Economic notions of prosperity often are competitive or have a negative relationship with health, happiness, or spiritual notions of prosperity. For example, longer hours of work might result in an increase in certain measures of economic prosperity, but at the expense of driving people away from their preferences for shorter work hours. Data from social surveys show that an increase in income does not result in a lasting increase in happiness; one proposed explanation to this is people are not allocating enough energy to non-financial goals such as family life and health.

Many distinct notions of prosperity, such as economic prosperity, health, and happiness, are correlated or even have causal effects on each other. Economic prosperity and health are well-established to have a positive correlation, but the extent to which health has a causal effect on economic prosperity is unclear. There is evidence that happiness is a cause of good health, both directly through influencing behavior and the immune system, and indirectly through social relationships, work, and other factors. One study which advances a holistic definition of prosperity is the Legatum Prosperity Index. The Legatum Prosperity Index is an annual ranking of 142 countries, developed by the Legatum Institute, a division of the private investment firm Legatum. The ranking is based on a variety of factors including wealth, economic growth, education, health, personal well-being, and quality of life. In the 2015 rankings,
Norway tops the list followed by Switzerland and Denmark. Twenty-seven of the top 30 countries are democracies. The 2014 Legatum Prosperity Index is based on 89 different variables analysed across 142 nations around the world. Source data includes Gallup World Poll, World Development Indicators, International Telecommunication Union, Fragile States Index, Worldwide Governance Indicators, Freedom House, World Health Organisation,World Values Survey, Amnesty International, Centre for Systemic Peace. The 89 variables are grouped into 8 sub-indexes, which are averaged using equal weights. The 8 sub-indexes are:
Economy
Entrepreneurship & Opportunity
Governance
Education
Health
Safety & Security
Personal Freedom
Social Capital
For example, Personal Freedom includes freedom of speech and religion, national tolerance for immigrants and ethnic and racial minorities. The Social Capital sub-index includes the percentage of citizens who volunteer, give to charity, help strangers, and who feel they can rely on family and friends. The Legatum Institute operates a transparent approach to its work on the Prosperity Index.

Currently, sustainable development, along with the solidarity called for in faith based teachings, shows to reduce poverty.  While over many thousands of years the ‘stronger’ (economically or physically) overcame the weaker, nowadays for various reasons – faith based teachings, social solidarity, sustainable development – the stronger lifts the weaker. This aid may take various forms.  ‘The Stronger’ offers real help such as reducing poverty through financial (among other things, a balanced budget), environmental (living conditions), and social (including equality of income) means.

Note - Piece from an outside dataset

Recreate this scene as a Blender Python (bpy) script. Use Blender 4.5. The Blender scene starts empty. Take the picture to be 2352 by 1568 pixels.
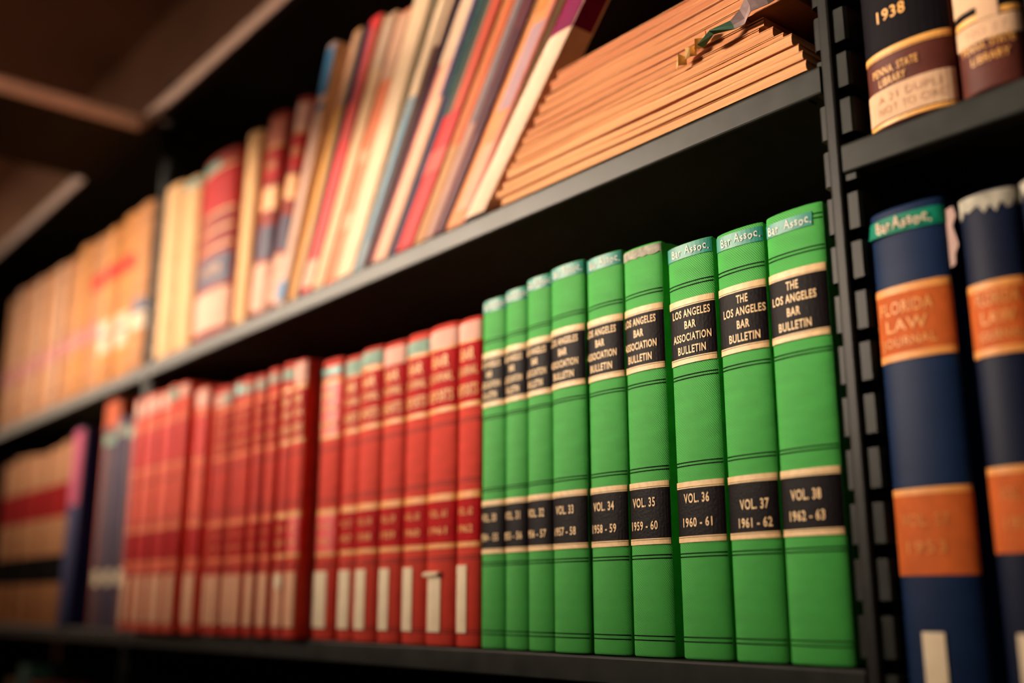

Corporate sustainability in principle constitutes a firm’s efficient use of natural capital. This eco-efficiency is usually calculated as the economic value added by a firm in relation to its aggregated ecological impact. “Eco-efficiency is achieved by the delivery of competitively priced goods and services that satisfy human needs and bring quality of life, while progressively reducing ecological impacts and resource intensity throughout the life-cycle to a level at least in line with the earth’s carrying capacity.” Socio-efficiency describes the relation between a firm’s value added and its social impact. Whereas, it can be assumed that most corporate impacts on the environment are negative (apart from rare exceptions such as the planting of trees) this is not true for social impacts. These can be either positive (e.g. corporate giving, creation of employment) or negative (e.g. work accidents, mobbing of employees, human rights abuses). Both eco-efficiency and socio-efficiency are concerned primarily with increasing economic sustainability.

Sustainable development is a process for meeting human development goals while sustaining the ability of natural systems to continue to provide the natural resources and ecosystem services upon which the economy and society depends. Sustainable development is the organizing principle for sustaining finite resources necessary to provide for the needs of future generations of life on the planet. It is a process that envisions a desirable future state for human societies in which living conditions and resource-use continue to meet human needs without undermining the “integrity, stability and beauty” of natural biotic systems. Sustainable development ties together concern for the
carrying capacity of natural systems with the social, political, and economic challenges faced by humanity. Sustainability science is the study of the concepts of sustainable development and environmental science. In ecology, prosperity can refer to the extent to which a species flourishes under certain circumstances.